Collected data:
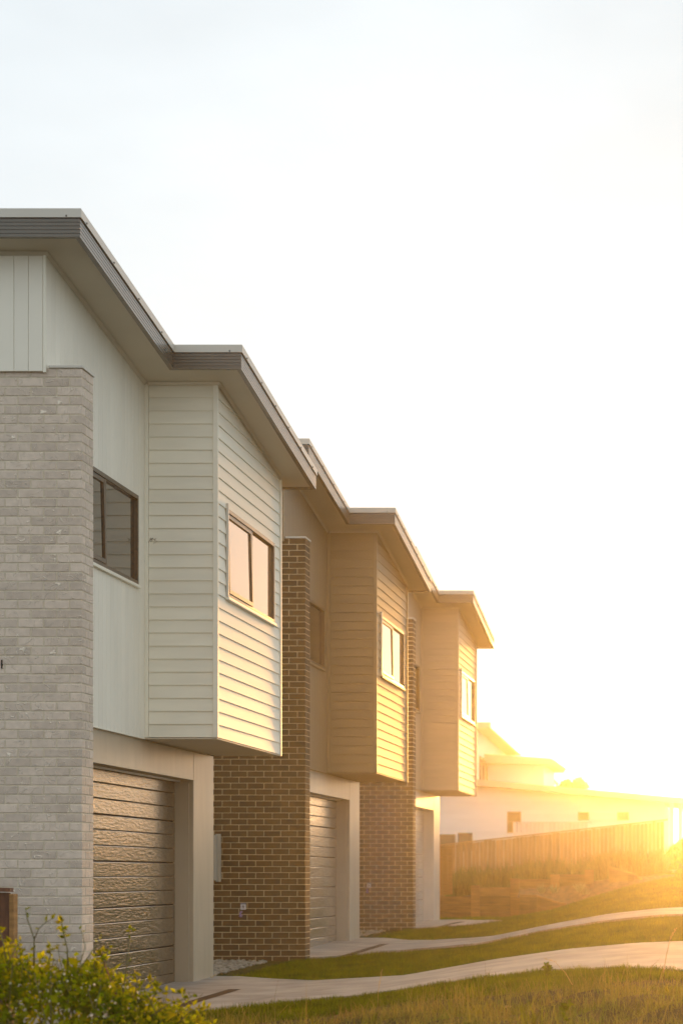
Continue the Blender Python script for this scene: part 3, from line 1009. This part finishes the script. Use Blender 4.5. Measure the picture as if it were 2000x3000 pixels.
# far white house behind the fence
def far_house():
    Y = 85.0
    o = at(1300, 2520, Y)
    o.z = 1.0
    root = link('white_house', None, loc=o, label='large white weatherboard house with low skillion roofs behind the fences', category='house')

    def m_():
        return MB(o)
    xl, xr = at(1120, 0, Y).x, at(1945, 0, Y).x

    def ztop(x):
        a, b_ = at(1395, 2303, Y), at(1940, 2352, Y)
        return a.z + (b_.z - a.z) * (x - a.x) / (b_.x - a.x)
    # core
    A = [(xl, Y + 0.03, 0.6), (xr, Y + 0.03, 0.6), (xr, Y + 0.03, ztop(xr)), (xl, Y + 0.03, ztop(xl))]
    m_().prism(A, [(x, y + 9, z) for x, y, z in A]).build('wall', M_WHITEH, root)
    wins = [(1485, 1525, 2378, 2440), (1692, 1724, 2379, 2403), (1807, 1841, 2379, 2403), (1286, 1333, 2444, 2494), (1341, 1383, 2440, 2494)]
    holes = []
    for (a, b_, t, u) in wins:
        p, q = at(a, t, Y), at(b_, u, Y)
        holes.append((p.x, q.x, q.z, p.z))
    z = 1.9
    while z < ztop(xl):
        pieces = [(xl, xr, z, z + 0.176)]
        for hl in holes:
            nw = []
            for pc in pieces:
                nw += cut_rect(*pc, hl)
            pieces = nw
        for (u0, u1, v0, v1) in pieces:
            a, b_ = at(1395, 2303, Y), at(1940, 2352, Y)
            sl = (b_.z - a.z) / (b_.x - a.x)
            poly = clip([(u0, v0), (u1, v0), (u1, v1), (u0, v1)], -sl, 1.0, a.z - sl * a.x)
            if len(poly) < 3:
                continue
            Aq = [(u, Y + 0.03, v) for u, v in poly]
            Bq = [(u, Y + 0.03 - (0.025 - 0.018 * (v - z) / 0.176), v) for u, v in poly]
            m_().prism(Aq, Bq).build('weatherboard', M_WHITEH, root)
        z += 0.176
    for hl in holes:
        wn_ = link('window', None, root)
        x0, x1, z0, z1 = hl
        f = m_()
        f.box(x0, x1, Y - 0.03, Y + 0.028, z1 - 0.05, z1).box(x0, x1, Y - 0.03, Y + 0.028, z0, z0 + 0.05)
        f.box(x0, x0 + 0.05, Y - 0.03, Y + 0.028, z0 + 0.05, z1 - 0.05).box(x1 - 0.05, x1, Y - 0.03, Y + 0.028, z0 + 0.05, z1 - 0.05)
        if z1 - z0 > 0.8:
            f.box(x0 + 0.05, x1 - 0.05, Y - 0.03, Y + 0.02, (z0 + z1) / 2, (z0 + z1) / 2 + 0.05)
        f.build('frame', M_FRAME, wn_)
        m_().box(x0 + 0.05, x1 - 0.05, Y + 0.004, Y + 0.012, z0 + 0.05, z1 - 0.05).build('pane', M_FARGLASS, wn_)
    p, q = at(1729, 2379, Y), at(1803, 2404, Y)
    m_().cham(p.x, q.x, Y - 0.03, Y + 0.02, q.z, p.z, 0.01).build('louvre_panel', M_WHITEH, root)
    # main skillion roof with deep eave
    x0, x1 = xl - 0.4, at(2160, 0, Y).x
    A = [(x0, Y - 0.55, ztop(x0) + 0.01), (x1, Y - 0.55, ztop(x1) + 0.01), (x1, Y - 0.55, ztop(x1) + 0.26), (x0, Y - 0.55, ztop(x0) + 0.26)]
    m_().prism(A, [(x, y + 10, z + 0.1) for x, y, z in A]).build('roof', M_FARROOF, root)
    for px in (1966, 1992, 2040):
        a = at(px, 2360, Y)
        m_().cham(a.x - 0.09, a.x + 0.09, Y - 0.1, Y + 0.08, 1.5, ztop(a.x) + 0.01, 0.01).build('carport_post', M_WHITEH, root)
    # upper storey with sloping roof
    Yb = 88.0
    xw = -10.15
    za = 7.55
    A = [(-16, Yb, 4.8), (-16, 100, 4.8), (-16, 100, za - 0.35), (-16, Yb, za)]
    m_().prism(A, [(xw, y, z) for _, y, z in A]).build('upper_wall', M_WHITEH, root)
    A = [(-17, Yb - 0.8, 7.575), (-9.5, Yb - 0.8, 7.575), (-9.5, 101, 7.19), (-17, 101, 7.19)]
    m_().prism(A, [(x, y, z + 0.24) for x, y, z in A]).build('upper_roof', M_FARROOF, root)
    for (ya, yb) in ((88.6, 89.6), (90.0, 90.9)):
        w2 = link('window', None, root)
        m_().box(xw + 0.001, xw + 0.05, ya, yb, 5.0, 6.45).build('frame', M_FRAME, w2)
        m_().box(xw + 0.051, xw + 0.058, ya + 0.08, yb - 0.08, 5.08, 6.37).build('pane', M_FARGLASS, w2)
    Yc = 91.2
    p, q = at(1428, 2240, Yc), at(1592, 2310, Yc)
    m_().box(p.x, q.x, Yc, Yc + 6, 4.6, at(0, 2240, Yc).z).build('block_wall', M_WHITEH, root)
    a, b_ = at(1416, 2208, Yc - 0.6), at(1622, 2222, Yc - 0.6)
    A = [(a.x, Yc - 0.6, a.z - 0.42), (b_.x - 0.12, Yc - 0.6, b_.z - 0.28), (b_.x, Yc - 0.6, b_.z - 0.08), (b_.x - 0.15, Yc - 0.6, b_.z), (a.x, Yc - 0.6, a.z)]
    m_().prism(A, [(x, y + 7.4, z) for x, y, z in A]).build('block_roof', M_FARROOF, root)


far_house()


# trees beyond the far roof
def tree(label, px, py, Y, r, n):
    top = at(px, py, Y)
    gz = float(hill(top.x, min(Y, 200)))
    base = Vector((top.x, Y, gz))
    root = link('tree', None, loc=base, label=label, category='tree', group='trees beyond the far roof')
    ch = top.z - gz
    m = MB()
    m.tube([(0, 0, -0.2), (0.05, 0, ch * 0.4), (0.0, 0.05, ch * 0.75)], [0.14, 0.1, 0.06], 7)
    for a in range(6):
        an = a * 1.05
        m.tube([(0, 0, ch * (0.45 + 0.04 * a)), (r * 0.6 * math.cos(an), r * 0.6 * math.sin(an), ch * (0.7 + 0.03 * a))], [0.05, 0.015], 5)
    m.build('trunk', M_BARK, root, smooth=True)
    V, F = [], []
    clumps = [(random.uniform(-1, 1) * r * .7, random.uniform(-1, 1) * r * .7, ch - r * random.uniform(0.25, 1.7), r * random.uniform(.28, .5)) for _ in range(16)]
    for k in range(n):
        cx, cy, cz, cr = random.choice(clumps)
        d = Vector((random.gauss(0, 1), random.gauss(0, 1), random.gauss(0, 1))).normalized() * cr * random.random() ** 0.4
        c = Vector((cx, cy, cz)) + d
        if c.z > ch: c.z = ch - random.random() * 0.1
        u = Vector((random.gauss(0, 1), random.gauss(0, 1), random.gauss(0, 1))).normalized()
        v = u.orthogonal().normalized()
        L_ = random.uniform(0.08, 0.16)
        b = len(V)
        V += [c - u * L_, c + v * L_ * .4, c + u * L_, c - v * L_ * .4]
        F.append((b, b + 1, b + 2, b + 3))
    link('crown', new_mesh('crown', V, F, M_TREELEAF), root)


tree('round bushy tree showing above the far white roof', 1664, 2279, 97, 0.95, 2600)
tree('thin sparse tree top left of the bushy tree above the far roof', 1612, 2288, 98, 0.55, 170)

# ------------------------------------------------------------------ grass and weeds


def blades(name, X, Y, Z, h, wd, lean, m, label=None, category=None, seg=1):
    n = len(X)
    ang = rng.uniform(0, 2 * np.pi, n)
    la = rng.uniform(0, 2 * np.pi, n)
    ll = np.abs(rng.normal(0, lean, n)) * h
    dx, dy = np.cos(ang) * wd / 2, np.sin(ang) * wd / 2
    tx, ty = np.cos(la) * ll, np.sin(la) * ll
    if seg == 1:
        V = np.empty((n, 3, 3))
        V[:, 0] = np.stack([X - dx, Y - dy, Z], 1)
        V[:, 1] = np.stack([X + dx, Y + dy, Z], 1)
        V[:, 2] = np.stack([X + tx, Y + ty, Z + h], 1)
        k = 3
        loops = np.arange(n * 3)
        starts = np.arange(0, n * 3, 3)
        tot = np.full(n, 3)
    else:
        V = np.empty((n, 5, 3))
        V[:, 0] = np.stack([X - dx, Y - dy, Z], 1)
        V[:, 1] = np.stack([X + dx, Y + dy, Z], 1)
        V[:, 2] = np.stack([X + tx * .35 + dx * .75, Y + ty * .35 + dy * .75, Z + h * .6], 1)
        V[:, 3] = np.stack([X + tx * .35 - dx * .75, Y + ty * .35 - dy * .75, Z + h * .6], 1)
        V[:, 4] = np.stack([X + tx, Y + ty, Z + h * (1 - 0.3 * np.clip(ll / h, 0, 1))], 1)
        base = np.arange(n)[:, None] * 5
        loops = np.concatenate([base + np.array([[0, 1, 2, 3]]), base + np.array([[3, 2, 4]])], 1).reshape(-1)
        starts = (np.arange(n)[:, None] * 7 + np.array([[0, 4]])).reshape(-1)
        tot = np.tile([4, 3], n)
    me = bpy.data.meshes.new(name)
    V = V.reshape(-1, 3)
    me.vertices.add(len(V)); me.vertices.foreach_set('co', V.reshape(-1).astype(np.float32))
    me.loops.add(len(loops)); me.loops.foreach_set('vertex_index', loops.astype(np.int32))
    me.polygons.add(len(starts)); me.polygons.foreach_set('loop_start', starts.astype(np.int32))
    me.polygons.foreach_set('loop_total', tot.astype(np.int32))
    me.materials.append(m)
    me.update(calc_edges=True)
    me.validate()
    o = link(name, me)
    o['kind'] = 'stuff'
    if label: o['label'] = label
    if category: o['category'] = category
    return o


_CL = [(rng.uniform(0, 2 * np.pi), rng.uniform(0.7, 1.5), rng.uniform(0, 6.28)) for _ in range(9)]


def clumpy(X, Y, f=1.0):
    """uneven growth, 0..1: a sum of waves in random directions"""
    v = 0
    for k, (a, q, p) in enumerate(_CL):
        c = 2.4 * f * q * (1 + 0.35 * k)
        v = v + np.sin(c * (X * np.cos(a) + Y * np.sin(a)) + p + 1.5 * np.sin(0.9 * f * (X * np.sin(a) - Y * np.cos(a)) + 2 * p))
    return np.clip(0.5 + 0.2 * v, 0, 1)


# lawns between the drives
parts = []
for (y0, y1, dens) in ((18.6, 21.3, 4600), (24.4, 31.2, 2600), (34.8, 41.5, 1500), (41.5, 49.3, 900), (49.3, 75, 160)):
    x0, x1 = (-6.6, 2.2) if y0 < 49 else (-1.6, 3)
    n = int((x1 - x0) * (y1 - y0) * dens)
    X = rng.uniform(x0, x1, n); Y = rng.uniform(y0, y1, n)
    keep = ~on_drive(X, Y, -0.05 * np.abs(rng.normal(0, 1, n))) & ~((X < -6.0) & (Y % 10.5 < 8.7) & (Y < 46)) 
    keep &= ~((X < -6.2 - 0.22 * (Y - 26)) & (Y > 25.3) & (Y < 29.0))
    if y0 < 19:
        keep &= rng.uniform(0, 1, n) < sstep(18.5, 19.3, Y + 0.35 * np.sin(X * 2.7))
    keep &= ~((Y > 48.5) & (Y < 49.3) & (X < -1.5))
    X, Y = X[keep], Y[keep]
    Z = hill(X, Y) - 0.005
    sc_ = {18.6: 1.15, 24.4: 1.0, 34.8: 1.15, 41.5: 1.35}.get(y0, 2.4)
    parts.append((X, Y, Z, rng.uniform(0.025, 0.065, len(X)) * (0.55 + 0.45 * clumpy(X, Y) + 0.45 * clumpy(X, Y, 4.3)) * sc_, np.full(len(X), 0.0075) * sc_ ** 1.3))
X, Y, Z, hh, ww = [np.concatenate(c) for c in zip(*parts)]
blades('lawn_grass', X, Y, Z, hh, ww, 0.45, M_GRASS, 'short mown green lawn between and around the concrete drives', 'grass')

# rough weeds and straw in front of the first drive
n = 130000
Y = rng.uniform(9.5, 19.9, n); X = rng.uniform(-5.6, 2.0, n)
keep = rng.uniform(0, 1, n) < (0.12 + 0.88 * clumpy(X, Y, 1.1)) * (0.35 + 0.65 * sstep(18.9, 17.9, Y))
X, Y = X[keep], Y[keep]
hh = (rng.gamma(1.6, 0.042, len(X)) * (0.5 + 1.0 * clumpy(X, Y, 0.8)) + 0.015) * (0.55 + 0.45 * sstep(19.6, 17.5, Y))
blades('rough_grass', X, Y, hill(X, Y) - 0.01, hh, rng.uniform(0.004, 0.009, len(X)), 0.75, M_DRY, 'dry straw and weeds on bare soil in the foreground', 'grass', seg=2)

# taller weed clumps standing out of the straw
cx = rng.uniform(-4.6, 1.2, 46); cy = rng.uniform(12.5, 18.4, 46)
X = np.repeat(cx, 34) + rng.normal(0, 0.045, 46 * 34); Y = np.repeat(cy, 34) + rng.normal(0, 0.045, 46 * 34)
hh = np.repeat(rng.uniform(0.08, 0.22, 46), 34) * rng.uniform(0.5, 1.1, 46 * 34)
blades('weed_clumps', X, Y, hill(X, Y) - 0.01, hh, rng.uniform(0.006, 0.013, len(X)), 0.55, mat('weed_blade', (0.10, 0.14, 0.004), 0.55, 0.3, 2, objvar=0.4, island=True, col2=(0.24, 0.20, 0.02), transl=0.5, spec=0.08), 'scattered taller weed clumps in the foreground straw', 'weeds', seg=2)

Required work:
Copy exactly the lines running from the beginning of the listing through the line that has "xl, xr = at(1120, 0, Y).x, at(1945, 0, Y).x". Drop the pictures.

Worked answer:
Continue the Blender Python script for this scene: part 3, from line 1009. This part finishes the script. Use Blender 4.5. Measure the picture as if it were 2000x3000 pixels.
# far white house behind the fence
def far_house():
    Y = 85.0
    o = at(1300, 2520, Y)
    o.z = 1.0
    root = link('white_house', None, loc=o, label='large white weatherboard house with low skillion roofs behind the fences', category='house')

    def m_():
        return MB(o)
    xl, xr = at(1120, 0, Y).x, at(1945, 0, Y).x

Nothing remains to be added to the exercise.